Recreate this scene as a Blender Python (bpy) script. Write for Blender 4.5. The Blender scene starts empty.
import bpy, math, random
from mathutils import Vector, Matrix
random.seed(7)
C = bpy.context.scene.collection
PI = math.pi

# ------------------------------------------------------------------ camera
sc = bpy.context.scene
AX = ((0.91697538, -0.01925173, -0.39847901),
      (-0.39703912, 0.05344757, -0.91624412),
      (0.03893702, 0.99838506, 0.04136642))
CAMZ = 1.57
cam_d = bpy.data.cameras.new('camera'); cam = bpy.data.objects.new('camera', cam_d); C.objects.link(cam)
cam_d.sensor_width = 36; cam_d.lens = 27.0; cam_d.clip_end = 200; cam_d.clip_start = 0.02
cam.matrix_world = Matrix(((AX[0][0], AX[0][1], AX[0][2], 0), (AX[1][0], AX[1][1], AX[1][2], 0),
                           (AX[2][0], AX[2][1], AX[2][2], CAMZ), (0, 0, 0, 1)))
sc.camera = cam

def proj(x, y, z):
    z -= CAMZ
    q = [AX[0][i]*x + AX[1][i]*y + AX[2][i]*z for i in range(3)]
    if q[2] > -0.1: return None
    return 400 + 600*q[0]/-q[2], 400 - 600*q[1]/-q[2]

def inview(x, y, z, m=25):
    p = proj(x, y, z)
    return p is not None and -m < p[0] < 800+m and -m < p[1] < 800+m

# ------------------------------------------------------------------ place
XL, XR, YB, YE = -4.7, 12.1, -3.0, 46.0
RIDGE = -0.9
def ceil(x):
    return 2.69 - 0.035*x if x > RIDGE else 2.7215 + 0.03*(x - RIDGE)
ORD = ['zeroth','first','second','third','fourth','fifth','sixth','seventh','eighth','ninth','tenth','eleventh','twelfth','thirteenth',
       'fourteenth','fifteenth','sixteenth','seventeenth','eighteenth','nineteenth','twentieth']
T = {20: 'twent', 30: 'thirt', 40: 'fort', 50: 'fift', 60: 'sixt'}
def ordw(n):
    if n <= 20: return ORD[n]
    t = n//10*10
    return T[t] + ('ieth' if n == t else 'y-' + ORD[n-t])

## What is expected
Reproduce all of the data exactly as given.

## Full answer
Recreate this scene as a Blender Python (bpy) script. Write for Blender 4.5. The Blender scene starts empty.
import bpy, math, random
from mathutils import Vector, Matrix
random.seed(7)
C = bpy.context.scene.collection
PI = math.pi

# ------------------------------------------------------------------ camera
sc = bpy.context.scene
AX = ((0.91697538, -0.01925173, -0.39847901),
      (-0.39703912, 0.05344757, -0.91624412),
      (0.03893702, 0.99838506, 0.04136642))
CAMZ = 1.57
cam_d = bpy.data.cameras.new('camera'); cam = bpy.data.objects.new('camera', cam_d); C.objects.link(cam)
cam_d.sensor_width = 36; cam_d.lens = 27.0; cam_d.clip_end = 200; cam_d.clip_start = 0.02
cam.matrix_world = Matrix(((AX[0][0], AX[0][1], AX[0][2], 0), (AX[1][0], AX[1][1], AX[1][2], 0),
                           (AX[2][0], AX[2][1], AX[2][2], CAMZ), (0, 0, 0, 1)))
sc.camera = cam

def proj(x, y, z):
    z -= CAMZ
    q = [AX[0][i]*x + AX[1][i]*y + AX[2][i]*z for i in range(3)]
    if q[2] > -0.1: return None
    return 400 + 600*q[0]/-q[2], 400 - 600*q[1]/-q[2]

def inview(x, y, z, m=25):
    p = proj(x, y, z)
    return p is not None and -m < p[0] < 800+m and -m < p[1] < 800+m

# ------------------------------------------------------------------ place
XL, XR, YB, YE = -4.7, 12.1, -3.0, 46.0
RIDGE = -0.9
def ceil(x):
    return 2.69 - 0.035*x if x > RIDGE else 2.7215 + 0.03*(x - RIDGE)
ORD = ['zeroth','first','second','third','fourth','fifth','sixth','seventh','eighth','ninth','tenth','eleventh','twelfth','thirteenth',
       'fourteenth','fifteenth','sixteenth','seventeenth','eighteenth','nineteenth','twentieth']
T = {20: 'twent', 30: 'thirt', 40: 'fort', 50: 'fift', 60: 'sixt'}
def ordw(n):
    if n <= 20: return ORD[n]
    t = n//10*10
    return T[t] + ('ieth' if n == t else 'y-' + ORD[n-t])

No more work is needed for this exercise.